Only the lines from the top of the listing below to the line that has "M['screw'], oven, n=12)" should be echoed, with both ends kept and pictures left out.

**Supplied information**
--------------------

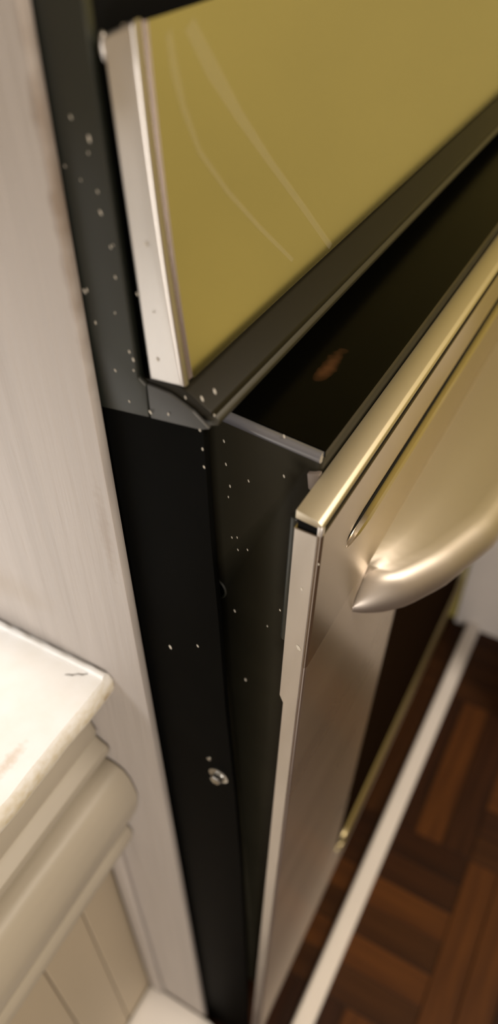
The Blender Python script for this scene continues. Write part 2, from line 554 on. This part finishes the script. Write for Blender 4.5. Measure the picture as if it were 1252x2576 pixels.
def lathe_x(name, pts, center, m, parent, n=24, hexn=None):
    """revolve (r, x) points round the x axis; x negative sticks out to the left"""
    bm = bmesh.new()
    rings = []
    for r, x in pts:
        rings.append([bm.verts.new((center[0] + x, center[1] + r * math.cos(2 * math.pi * k / n), center[2] + r * math.sin(2 * math.pi * k / n)))
                      for k in range(n)])
    for a, b in zip(rings[:-1], rings[1:]):
        for k in range(n):
            bm.faces.new((a[k], a[(k + 1) % n], b[(k + 1) % n], b[k]))
    bm.faces.new(rings[0])
    bm.faces.new(rings[-1][::-1])
    return finish(bm, name, m, parent, angle=30)


sc = lathe_x('screw', [(0.0088, 0.0), (0.0088, -0.0012), (0.0062, -0.0018), (0.0060, -0.002)], (0.001, 0.1645, 0.833), M['screw'], oven)
lathe_x('screw_head', [(0.0052, -0.001), (0.0052, -0.0055), (0.0042, -0.0065), (0.0015, -0.0062)], (0.001, 0.1645, 0.833), M['screw'], sc, n=6)
lathe_x('rivet', [(0.0022, 0.0), (0.0020, -0.0010), (0.0008, -0.0016)], (0.001, 0.1725, 0.852), M['screw'], oven, n=12)

# ---------------------------------------------------------------- the door (own frame: origin at its top front left corner, tilted)
TILT = math.atan(0.0335)
DT = 0.0150        # width of the steel return at the side
door_prof = [(0.0, -0.1205), (DT, -0.1205), (DT, -0.158), (DT - 0.0028, -0.165), (DT - 0.0028, -1.05), (0.0, -1.05)]
bm = bm_prism(door_prof, 0.0, W, 0.0024, 4,
              lambda e: (abs(e.verts[0].co.y) < 1e-6 and abs(e.verts[1].co.y) < 1e-6 and abs(e.verts[0].co.x - e.verts[1].co.x) < 1e-6))
door = finish(bm, 'door', M['steel_door'], oven)
door.location = (0.0, 0.0933, 1.1424)
door.rotation_euler = (TILT, 0, 0)
tag(door, 'stainless steel oven door')
# brushed returns on the two side edges
for x0, x1 in ((-0.0008, 0.0), (W, W + 0.0008)):
    prism('edge_trim', [(0.0024, -0.0098), (DT - 0.0002, -0.0098), (DT - 0.0002, -0.158), (DT - 0.003, -0.165), (DT - 0.003, -1.048), (0.0024, -1.048)],
          x0, x1, M['door_edge'], door, bevel=0.0003, seg=1)
fas = bm_prism([(0.0, -0.0095), (DT, -0.0095), (DT, -0.1205), (0.0, -0.1205)], 0.0, W, 0.0024, 4,
               lambda e: (abs(e.verts[0].co.y) < 1e-6 and abs(e.verts[1].co.y) < 1e-6 and abs(e.verts[0].co.x - e.verts[1].co.x) < 1e-6))
fas_o = finish(fas, 'upper_fascia', M['fascia'], door)
tag(fas_o, 'polished steel strip above the door handle')
top = [(0.0015, -0.0048), (0.0, -0.0038), (0.0008, -0.0018), (0.003, -0.0004), (0.0150, 0.0022), (0.0150, -0.0035)]
prism('top_cap', top, 0.0, W, M['steel_cap'], door, bevel=0.0004)
box('top_joint', 0.0012, W - 0.0012, 0.0012, 0.0140, -0.0094, -0.0036, M['void'], door)
# small steel hem that closes the joint at the corner
box('corner_hem', -0.0006, 0.0035, 0.0002, 0.0030, -0.0097, -0.0030, M['door_edge'], door, bevel=0.0008)
# vent: black strip painting the shade of a slit, with a projecting lip
NS = 28


def tapered_strip(name, x0, x1, prof, m, taper=0.05, parent=None, pitch=0.0, drop=0.0):
    """strip along x that shrinks to a point at its ends. prof: (w outward, z) around a centre line"""
    bm = bmesh.new()
    rows = []
    cz = sum(z for _, z in prof) / len(prof)
    for i in range(NS + 1):
        t = i / NS
        t = 0.5 - 0.5 * math.cos(math.pi * t)
        x = x0 + (x1 - x0) * t
        d = min(x - x0, x1 - x)
        s = max(0.02, min(1.0, math.sqrt(max(0.0, 1 - (1 - min(1, d / taper)) ** 2))))
        rows.append([bm.verts.new((x, -wv * s, cz + (z - cz) * s + pitch * (1 - s) - drop * t)) for wv, z in prof])
    for a, b in zip(rows[:-1], rows[1:]):
        n = len(a)
        for k in range(n):
            bm.faces.new((a[k], a[(k + 1) % n], b[(k + 1) % n], b[k]))
    bm.faces.new(rows[0][::-1])
    bm.faces.new(rows[-1])
    return finish(bm, name, m, parent, angle=40)


tapered_strip('vent_slit_shade', 0.040, W - 0.040, [(-0.002, -0.0425), (0.0004, -0.0425), (0.0004, -0.047), (-0.002, -0.047)], M['void'], 0.03, door, -0.004)
tapered_strip('vent_lip', 0.042, W - 0.042, [(-0.002, -0.047), (0.0035, -0.0475), (0.0045, -0.050), (0.0035, -0.053), (-0.002, -0.060)],
              M['fascia'], 0.03, door, -0.004)

# handle: a crescent shelf that grows out of the door with a rounded nose
bm = bmesh.new()
HX0, HX1 = 0.078, W - 0.078
NH = 64
rows = []


def bow(x):
    u = min(x - HX0, HX1 - x)
    pts = [(0, 0), (0.006, 0.009), (0.015, 0.019), (0.03, 0.033), (0.06, 0.050), (0.11, 0.068), (0.2, 0.082), (0.4, 0.088)]
    for (a, b), (c_, d_) in zip(pts[:-1], pts[1:]):
        if u <= c_:
            return b + (d_ - b) * (u - a) / (c_ - a)
    return 0.088


for i in range(NH + 1):
    t = i / NH
    t = 0.5 - 0.5 * math.cos(math.pi * t)
    x = HX0 + (HX1 - HX0) * t
    d = bow(x)
    e = min(1.0, 0.10 + d / 0.028)
    zt, zb = -0.122, -0.172
    zc = -0.150
    th = 0.021 * e
    r = min(d, 0.024)
    row = [(-0.003, zc + (zt - zc) * (0.35 + 0.65 * e)), (max(d - r, 0) * 0.5, zc + (zt - zc) * (0.35 + 0.65 * e) * 0.9), (max(d - r, 0), zc + th * 0.92)]
    for k in range(1, 9):
        a = math.pi / 2 - math.pi * k / 9
        row.append((max(d - r, 0) + r * math.cos(a), zc + th * math.sin(a)))
    row += [(max(d - r, 0), zc - th), (-0.003, zc - 0.022 * (0.35 + 0.65 * e))]
    rows.append([bm.verts.new((x, -wv, z)) for wv, z in row])
for a, b in zip(rows[:-1], rows[1:]):
    n = len(a)
    for k in range(n):
        bm.faces.new((a[k], a[(k + 1) % n], b[(k + 1) % n], b[k]))
bm.faces.new(rows[0][::-1])
bm.faces.new(rows[-1])
M['steel_handle'] = mat('satin_handle', (0.53, 0.48, 0.43), 0.46, 1.0, var=0.04)
hd = finish(bm, 'handle', M['steel_handle'], door, angle=60)
tag(hd, 'curved satin steel handle bowing out from the oven door')

# window
bm = bmesh.new()
gq = [(0.236, -0.8745), (W - 0.07, -0.905), (W - 0.07, -0.22), (0.236, -0.22)]
ga = [bm.verts.new((x, -0.0016, z)) for x, z in gq]
gb = [bm.verts.new((x, 0.004, z)) for x, z in gq]
bm.faces.new(ga)
bm.faces.new(gb[::-1])
for k in range(4):
    bm.faces.new((ga[k], gb[k], gb[(k + 1) % 4], ga[(k + 1) % 4]))
gl = finish(bm, 'window_glass', M['glass'], door)
tag(gl, 'flat dark glass of the oven window')
# lower vent rail, two ridges with a dark groove
M['olive_rail'] = mat('olive_steel_rail', (0.30, 0.25, 0.14), 0.35, 1.0, var=0.1)
tapered_strip('lower_rail', 0.245, W - 0.02, [(-0.002, -0.875), (0.006, -0.877), (0.0075, -0.880), (0.006, -0.883), (-0.002, -0.886)], M['olive_rail'], 0.02, door, -0.004, 0.035)
tapered_strip('lower_groove', 0.240, W - 0.02, [(-0.002, -0.886), (0.005, -0.886), (0.005, -0.892), (-0.002, -0.892)], M['void'], 0.02, door, -0.004, 0.035)
tapered_strip('lower_rail', 0.234, W - 0.02, [(-0.002, -0.892), (0.006, -0.893), (0.0085, -0.896), (0.007, -0.900), (-0.002, -0.904)], M['olive_rail'], 0.02, door, -0.004, 0.035)

# black enamel liner behind the steel skin
ln_prof = [(0.0160, 0.0135), (0.20, 0.0290), (0.20, -0.93), (0.0160, -0.93)]
bm = bm_prism(ln_prof, 0.03, W - 0.03, 0.004, 4)
liner = finish(bm, 'door_liner', M['liner'], door)
tag(liner, 'black enamelled box behind the steel door skin')
for xe in (0.0312, W - 0.0312):
    bm = bmesh.new()
    n = 10
    ra = []
    for yy, zz in ((0.0165, 0.0125), (0.05, 0.0152), (0.10, 0.0195), (0.199, 0.0278)):
        ra.append([bm.verts.new((xe + 0.0032 * math.cos(2 * math.pi * k / n), yy, zz - 0.0012 + 0.0032 * math.sin(2 * math.pi * k / n))) for k in range(n)])
    for a, b in zip(ra[:-1], ra[1:]):
        for k in range(n):
            bm.faces.new((a[k], a[(k + 1) % n], b[(k + 1) % n], b[k]))
    bm.faces.new(ra[0])
    bm.faces.new(ra[-1][::-1])
    le = finish(bm, 'rolled_edge', M['edge_highlight'], liner, angle=60)
lt = prism('liner_top', [(0.0158, 0.0100), (0.0158, 0.0138), (0.018, 0.0143), (0.199, 0.0296), (0.199, 0.0288), (0.020, 0.0130)], 0.0335, W - 0.0335, M['top_black'], liner)
# punched hole in the liner's left side
cut_me = bpy.data.meshes.new('cut')
bm = bmesh.new()
bmesh.ops.create_cone(bm, cap_ends=True, segments=28, radius1=0.0095, radius2=0.0095, depth=0.02,
                      matrix=Matrix.Translation((0.03, 0.0815, -0.124)) @ Matrix.Rotation(math.pi / 2, 4, 'Y'))
bm.to_mesh(cut_me)
bm.free()
cut = bpy.data.objects.new('cut', cut_me)
COL.objects.link(cut)
cut.parent = door
bo = liner.modifiers.new('hole', 'BOOLEAN')
bo.operation = 'DIFFERENCE'
bo.object = cut
bo.solver = 'EXACT'
dg = bpy.context.evaluated_depsgraph_get()
new_me = bpy.data.meshes.new_from_object(liner.evaluated_get(dg))
liner.modifiers.clear()
liner.data = new_me
bpy.data.objects.remove(cut, do_unlink=True)
add_blotch(M['top_black'], (0.101, 0.044, 0.020), (0.024, 0.006, 0.02), (0.08, 0.035, 0.014), 0.8, noise=90)
# ring of the hole, small pale tab and seal behind the corner
bm = bmesh.new()
n = 28
ra = [[bm.verts.new((0.03 + x, 0.0815 + r * math.cos(2 * math.pi * k / n), -0.124 + r * math.sin(2 * math.pi * k / n))) for k in range(n)]
      for r, x in ((0.0096, 0.0012), (0.0094, -0.0006), (0.0102, -0.0009), (0.0112, 0.0003))]
for a, b in zip(ra[:-1], ra[1:]):
    for k in range(n):
        bm.faces.new((a[k], a[(k + 1) % n], b[(k + 1) % n], b[k]))
finish(bm, 'hole_rim', M['charcoal'], liner)
tab = prism('pale_tab', [(0.0155, 0.003), (0.0155, -0.011), (0.021, -0.009), (0.0225, 0.001)], 0.0275, 0.0315,
            mat('dull_tab_metal', (0.30, 0.25, 0.22), 0.5, 0.4, var=0.2), door, bevel=0.0008)
bm = bmesh.new()
bmesh.ops.create_cone(bm, cap_ends=True, segments=16, radius1=0.0028, radius2=0.0028, depth=0.10,
                      matrix=Matrix.Translation((0.0062, 0.0172, -0.058)))
bmesh.ops.bevel(bm, geom=[e for e in bm.edges if e.calc_face_angle(0) > 1.0], offset=0.0012, segments=2, profile=0.5, affect='EDGES')
finish(bm, 'door_seal', M['charcoal'], door)

# ---------------------------------------------------------------- flecks of paint stuck to the black metal
fm = bpy.data.meshes.new('paint_fleck')
bm = bmesh.new()
bmesh.ops.create_icosphere(bm, subdivisions=1, radius=1.0)
bm.to_mesh(fm)
bm.free()
fm.materials.append(M['fleck'])


for x, y, z, r in [(-0.0032, 0.2068, 1.3059, 0.45), (-0.0032, 0.1995, 1.2993, 0.72), (-0.0032, 0.2009, 1.294, 0.32), (-0.0032, 0.2138, 1.2872, 0.33), (-0.0032, 0.2068, 1.283, 0.28), (-0.0032, 0.1991, 1.2798, 0.38), (-0.0032, 0.1991, 1.2715, 0.58), (-0.0032, 0.1964, 1.2577, 0.4), (-0.0032, 0.195, 1.2588, 0.25), (-0.0032, 0.2219, 1.233, 0.7), (-0.0032, 0.2148, 1.2337, 0.69), (-0.0032, 0.2131, 1.2347, 0.53), (-0.0032, 0.2182, 1.2267, 0.38), (-0.0032, 0.2212, 1.219, 0.55), (-0.0032, 0.2174, 1.2169, 0.61), (-0.0032, 0.2113, 1.2191, 0.49), (-0.0032, 0.1961, 1.2445, 0.41), (-0.0032, 0.1991, 1.2271, 0.32), (-0.0032, 0.194, 1.2088, 0.44), (-0.0032, 0.1923, 1.2051, 0.55), (-0.0032, 0.2179, 1.1929, 0.46), (-0.0032, 0.2039, 1.1959, 0.45), (-0.0032, 0.1929, 1.1992, 0.33), (-0.0032, 0.1981, 1.1801, 0.41), (-0.0032, 0.1861, 1.1777, 0.63), (-0.0032, 0.1755, 1.1801, 0.45), (-0.0008, 0.1803, 1.2073, 0.54), (-0.0008, 0.1797, 1.2613, 0.58), (-0.0008, 0.1797, 1.2312, 0.31), (-0.0008, 0.1874, 1.2378, 0.46), (0.0, 0.1579, 1.1927, 0.77), (0.0, 0.1509, 1.1989, 0.75), (0.0, 0.1671, 1.1904, 0.5), (0.0, 0.1517, 1.1855, 0.39), (0.0, 0.1604, 1.174, 0.51), (0.0008, 0.1962, 0.9794, 1.04), (0.0008, 0.1736, 0.9951, 0.69), (0.0008, 0.1598, 1.1507, 0.48), (0.0008, 0.16, 1.162, 0.47), (0.0298, 0.1654, 1.1451, 0.57), (0.0298, 0.1647, 1.1295, 0.58), (0.0298, 0.1626, 1.1145, 0.6), (0.0298, 0.1639, 1.1059, 0.47), (0.0298, 0.1507, 1.1232, 0.52), (0.0298, 0.1301, 1.1609, 0.6), (0.0298, 0.1295, 1.1351, 0.56), (0.0298, 0.1625, 1.0741, 0.5), (0.0298, 0.1589, 1.0758, 0.49), (0.0298, 0.1586, 1.0655, 0.5), (0.0298, 0.152, 1.0687, 0.5), (0.0298, 0.1623, 1.0059, 0.7), (0.0298, 0.1552, 0.9325, 0.86), (0.0298, 0.1381, 1.0046, 0.46), (-0.001, 0.1025, 1.0915, 0.69), (-0.001, 0.0941, 1.1148, 0.42), (-0.001, 0.1023, 1.0408, 1.22), (-0.001, 0.1146, 1.0673, 0.46)]:
    o = bpy.data.objects.new('paint_fleck', fm)
    COL.objects.link(o)
    o.parent = oven
    o.location = (x, y, z)
    o.scale = (0.00025, r * 0.001, r * 0.0022)
    o.rotation_euler = (random.uniform(-0.6, -0.1), 0, 0)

--------------------

**Finished exercise**
The Blender Python script for this scene continues. Write part 2, from line 554 on. This part finishes the script. Write for Blender 4.5. Measure the picture as if it were 1252x2576 pixels.
def lathe_x(name, pts, center, m, parent, n=24, hexn=None):
    """revolve (r, x) points round the x axis; x negative sticks out to the left"""
    bm = bmesh.new()
    rings = []
    for r, x in pts:
        rings.append([bm.verts.new((center[0] + x, center[1] + r * math.cos(2 * math.pi * k / n), center[2] + r * math.sin(2 * math.pi * k / n)))
                      for k in range(n)])
    for a, b in zip(rings[:-1], rings[1:]):
        for k in range(n):
            bm.faces.new((a[k], a[(k + 1) % n], b[(k + 1) % n], b[k]))
    bm.faces.new(rings[0])
    bm.faces.new(rings[-1][::-1])
    return finish(bm, name, m, parent, angle=30)


sc = lathe_x('screw', [(0.0088, 0.0), (0.0088, -0.0012), (0.0062, -0.0018), (0.0060, -0.002)], (0.001, 0.1645, 0.833), M['screw'], oven)
lathe_x('screw_head', [(0.0052, -0.001), (0.0052, -0.0055), (0.0042, -0.0065), (0.0015, -0.0062)], (0.001, 0.1645, 0.833), M['screw'], sc, n=6)
lathe_x('rivet', [(0.0022, 0.0), (0.0020, -0.0010), (0.0008, -0.0016)], (0.001, 0.1725, 0.852), M['screw'], oven, n=12)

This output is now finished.